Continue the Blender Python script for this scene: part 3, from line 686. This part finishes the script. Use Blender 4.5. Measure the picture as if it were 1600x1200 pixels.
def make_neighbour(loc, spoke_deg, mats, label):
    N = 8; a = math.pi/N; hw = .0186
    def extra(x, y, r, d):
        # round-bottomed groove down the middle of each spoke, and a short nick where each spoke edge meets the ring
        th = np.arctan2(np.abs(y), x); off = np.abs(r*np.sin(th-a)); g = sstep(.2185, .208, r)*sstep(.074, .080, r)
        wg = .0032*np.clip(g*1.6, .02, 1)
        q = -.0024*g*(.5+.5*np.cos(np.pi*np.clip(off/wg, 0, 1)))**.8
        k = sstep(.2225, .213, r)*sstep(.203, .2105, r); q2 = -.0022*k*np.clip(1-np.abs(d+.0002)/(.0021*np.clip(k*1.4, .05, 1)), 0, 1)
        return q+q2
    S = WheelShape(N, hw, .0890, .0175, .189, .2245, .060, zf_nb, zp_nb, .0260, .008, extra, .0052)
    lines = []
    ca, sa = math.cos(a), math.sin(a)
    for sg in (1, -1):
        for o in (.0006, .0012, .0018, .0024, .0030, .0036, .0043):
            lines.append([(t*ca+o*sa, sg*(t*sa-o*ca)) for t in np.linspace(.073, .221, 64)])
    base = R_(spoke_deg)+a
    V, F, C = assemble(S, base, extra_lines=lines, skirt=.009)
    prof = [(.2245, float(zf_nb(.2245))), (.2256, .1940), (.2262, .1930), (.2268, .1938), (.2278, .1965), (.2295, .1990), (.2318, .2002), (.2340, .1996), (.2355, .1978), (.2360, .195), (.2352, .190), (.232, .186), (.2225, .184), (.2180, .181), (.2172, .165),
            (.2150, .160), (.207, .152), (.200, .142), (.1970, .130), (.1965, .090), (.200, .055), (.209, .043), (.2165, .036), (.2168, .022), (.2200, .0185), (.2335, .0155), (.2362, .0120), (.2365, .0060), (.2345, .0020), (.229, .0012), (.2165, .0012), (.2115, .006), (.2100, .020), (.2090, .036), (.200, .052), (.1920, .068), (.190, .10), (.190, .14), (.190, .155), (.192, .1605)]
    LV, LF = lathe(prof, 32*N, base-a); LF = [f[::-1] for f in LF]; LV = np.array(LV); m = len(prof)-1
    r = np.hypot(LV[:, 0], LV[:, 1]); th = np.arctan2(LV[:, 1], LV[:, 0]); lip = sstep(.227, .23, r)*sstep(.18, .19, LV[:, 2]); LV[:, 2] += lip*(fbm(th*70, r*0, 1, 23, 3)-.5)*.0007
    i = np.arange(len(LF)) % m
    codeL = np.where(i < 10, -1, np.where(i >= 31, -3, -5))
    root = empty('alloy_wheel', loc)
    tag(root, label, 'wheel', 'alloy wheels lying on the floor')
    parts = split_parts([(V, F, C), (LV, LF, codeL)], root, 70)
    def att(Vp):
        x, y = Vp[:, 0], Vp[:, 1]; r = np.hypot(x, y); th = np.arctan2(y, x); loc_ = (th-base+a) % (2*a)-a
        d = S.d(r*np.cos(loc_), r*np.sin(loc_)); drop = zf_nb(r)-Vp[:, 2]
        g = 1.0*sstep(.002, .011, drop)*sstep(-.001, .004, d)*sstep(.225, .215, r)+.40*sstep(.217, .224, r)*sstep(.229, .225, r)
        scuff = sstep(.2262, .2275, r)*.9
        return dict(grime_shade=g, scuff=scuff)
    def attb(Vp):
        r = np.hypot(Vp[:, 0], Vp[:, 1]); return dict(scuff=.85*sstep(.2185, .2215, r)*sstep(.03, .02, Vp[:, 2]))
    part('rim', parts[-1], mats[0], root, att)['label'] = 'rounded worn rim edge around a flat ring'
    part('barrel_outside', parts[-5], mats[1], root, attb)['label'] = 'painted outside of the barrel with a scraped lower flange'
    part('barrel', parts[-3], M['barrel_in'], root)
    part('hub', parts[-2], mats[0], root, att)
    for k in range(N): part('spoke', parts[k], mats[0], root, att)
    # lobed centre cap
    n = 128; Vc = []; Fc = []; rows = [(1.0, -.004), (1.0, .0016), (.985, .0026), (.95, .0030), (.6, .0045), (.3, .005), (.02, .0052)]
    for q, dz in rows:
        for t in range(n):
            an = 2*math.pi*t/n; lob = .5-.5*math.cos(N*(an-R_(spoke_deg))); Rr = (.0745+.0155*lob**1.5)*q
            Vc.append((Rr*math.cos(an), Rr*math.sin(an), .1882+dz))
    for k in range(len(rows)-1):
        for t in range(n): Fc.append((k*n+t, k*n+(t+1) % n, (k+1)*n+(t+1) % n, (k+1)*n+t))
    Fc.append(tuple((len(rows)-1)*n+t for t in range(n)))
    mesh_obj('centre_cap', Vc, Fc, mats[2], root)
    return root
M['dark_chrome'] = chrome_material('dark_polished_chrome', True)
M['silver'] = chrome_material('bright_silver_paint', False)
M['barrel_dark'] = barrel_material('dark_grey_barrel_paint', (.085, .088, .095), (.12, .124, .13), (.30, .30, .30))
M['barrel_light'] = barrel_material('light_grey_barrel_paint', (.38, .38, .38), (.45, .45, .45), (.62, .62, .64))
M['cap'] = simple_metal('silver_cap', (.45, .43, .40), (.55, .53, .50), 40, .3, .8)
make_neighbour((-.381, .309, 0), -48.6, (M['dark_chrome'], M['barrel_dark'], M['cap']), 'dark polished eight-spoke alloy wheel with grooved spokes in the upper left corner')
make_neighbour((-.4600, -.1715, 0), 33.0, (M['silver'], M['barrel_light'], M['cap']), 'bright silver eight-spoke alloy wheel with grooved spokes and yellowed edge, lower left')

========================

Do this =
All of the lines above must be returned exactly.

The result =
Continue the Blender Python script for this scene: part 3, from line 686. This part finishes the script. Use Blender 4.5. Measure the picture as if it were 1600x1200 pixels.
def make_neighbour(loc, spoke_deg, mats, label):
    N = 8; a = math.pi/N; hw = .0186
    def extra(x, y, r, d):
        # round-bottomed groove down the middle of each spoke, and a short nick where each spoke edge meets the ring
        th = np.arctan2(np.abs(y), x); off = np.abs(r*np.sin(th-a)); g = sstep(.2185, .208, r)*sstep(.074, .080, r)
        wg = .0032*np.clip(g*1.6, .02, 1)
        q = -.0024*g*(.5+.5*np.cos(np.pi*np.clip(off/wg, 0, 1)))**.8
        k = sstep(.2225, .213, r)*sstep(.203, .2105, r); q2 = -.0022*k*np.clip(1-np.abs(d+.0002)/(.0021*np.clip(k*1.4, .05, 1)), 0, 1)
        return q+q2
    S = WheelShape(N, hw, .0890, .0175, .189, .2245, .060, zf_nb, zp_nb, .0260, .008, extra, .0052)
    lines = []
    ca, sa = math.cos(a), math.sin(a)
    for sg in (1, -1):
        for o in (.0006, .0012, .0018, .0024, .0030, .0036, .0043):
            lines.append([(t*ca+o*sa, sg*(t*sa-o*ca)) for t in np.linspace(.073, .221, 64)])
    base = R_(spoke_deg)+a
    V, F, C = assemble(S, base, extra_lines=lines, skirt=.009)
    prof = [(.2245, float(zf_nb(.2245))), (.2256, .1940), (.2262, .1930), (.2268, .1938), (.2278, .1965), (.2295, .1990), (.2318, .2002), (.2340, .1996), (.2355, .1978), (.2360, .195), (.2352, .190), (.232, .186), (.2225, .184), (.2180, .181), (.2172, .165),
            (.2150, .160), (.207, .152), (.200, .142), (.1970, .130), (.1965, .090), (.200, .055), (.209, .043), (.2165, .036), (.2168, .022), (.2200, .0185), (.2335, .0155), (.2362, .0120), (.2365, .0060), (.2345, .0020), (.229, .0012), (.2165, .0012), (.2115, .006), (.2100, .020), (.2090, .036), (.200, .052), (.1920, .068), (.190, .10), (.190, .14), (.190, .155), (.192, .1605)]
    LV, LF = lathe(prof, 32*N, base-a); LF = [f[::-1] for f in LF]; LV = np.array(LV); m = len(prof)-1
    r = np.hypot(LV[:, 0], LV[:, 1]); th = np.arctan2(LV[:, 1], LV[:, 0]); lip = sstep(.227, .23, r)*sstep(.18, .19, LV[:, 2]); LV[:, 2] += lip*(fbm(th*70, r*0, 1, 23, 3)-.5)*.0007
    i = np.arange(len(LF)) % m
    codeL = np.where(i < 10, -1, np.where(i >= 31, -3, -5))
    root = empty('alloy_wheel', loc)
    tag(root, label, 'wheel', 'alloy wheels lying on the floor')
    parts = split_parts([(V, F, C), (LV, LF, codeL)], root, 70)
    def att(Vp):
        x, y = Vp[:, 0], Vp[:, 1]; r = np.hypot(x, y); th = np.arctan2(y, x); loc_ = (th-base+a) % (2*a)-a
        d = S.d(r*np.cos(loc_), r*np.sin(loc_)); drop = zf_nb(r)-Vp[:, 2]
        g = 1.0*sstep(.002, .011, drop)*sstep(-.001, .004, d)*sstep(.225, .215, r)+.40*sstep(.217, .224, r)*sstep(.229, .225, r)
        scuff = sstep(.2262, .2275, r)*.9
        return dict(grime_shade=g, scuff=scuff)
    def attb(Vp):
        r = np.hypot(Vp[:, 0], Vp[:, 1]); return dict(scuff=.85*sstep(.2185, .2215, r)*sstep(.03, .02, Vp[:, 2]))
    part('rim', parts[-1], mats[0], root, att)['label'] = 'rounded worn rim edge around a flat ring'
    part('barrel_outside', parts[-5], mats[1], root, attb)['label'] = 'painted outside of the barrel with a scraped lower flange'
    part('barrel', parts[-3], M['barrel_in'], root)
    part('hub', parts[-2], mats[0], root, att)
    for k in range(N): part('spoke', parts[k], mats[0], root, att)
    # lobed centre cap
    n = 128; Vc = []; Fc = []; rows = [(1.0, -.004), (1.0, .0016), (.985, .0026), (.95, .0030), (.6, .0045), (.3, .005), (.02, .0052)]
    for q, dz in rows:
        for t in range(n):
            an = 2*math.pi*t/n; lob = .5-.5*math.cos(N*(an-R_(spoke_deg))); Rr = (.0745+.0155*lob**1.5)*q
            Vc.append((Rr*math.cos(an), Rr*math.sin(an), .1882+dz))
    for k in range(len(rows)-1):
        for t in range(n): Fc.append((k*n+t, k*n+(t+1) % n, (k+1)*n+(t+1) % n, (k+1)*n+t))
    Fc.append(tuple((len(rows)-1)*n+t for t in range(n)))
    mesh_obj('centre_cap', Vc, Fc, mats[2], root)
    return root
M['dark_chrome'] = chrome_material('dark_polished_chrome', True)
M['silver'] = chrome_material('bright_silver_paint', False)
M['barrel_dark'] = barrel_material('dark_grey_barrel_paint', (.085, .088, .095), (.12, .124, .13), (.30, .30, .30))
M['barrel_light'] = barrel_material('light_grey_barrel_paint', (.38, .38, .38), (.45, .45, .45), (.62, .62, .64))
M['cap'] = simple_metal('silver_cap', (.45, .43, .40), (.55, .53, .50), 40, .3, .8)
make_neighbour((-.381, .309, 0), -48.6, (M['dark_chrome'], M['barrel_dark'], M['cap']), 'dark polished eight-spoke alloy wheel with grooved spokes in the upper left corner')
make_neighbour((-.4600, -.1715, 0), 33.0, (M['silver'], M['barrel_light'], M['cap']), 'bright silver eight-spoke alloy wheel with grooved spokes and yellowed edge, lower left')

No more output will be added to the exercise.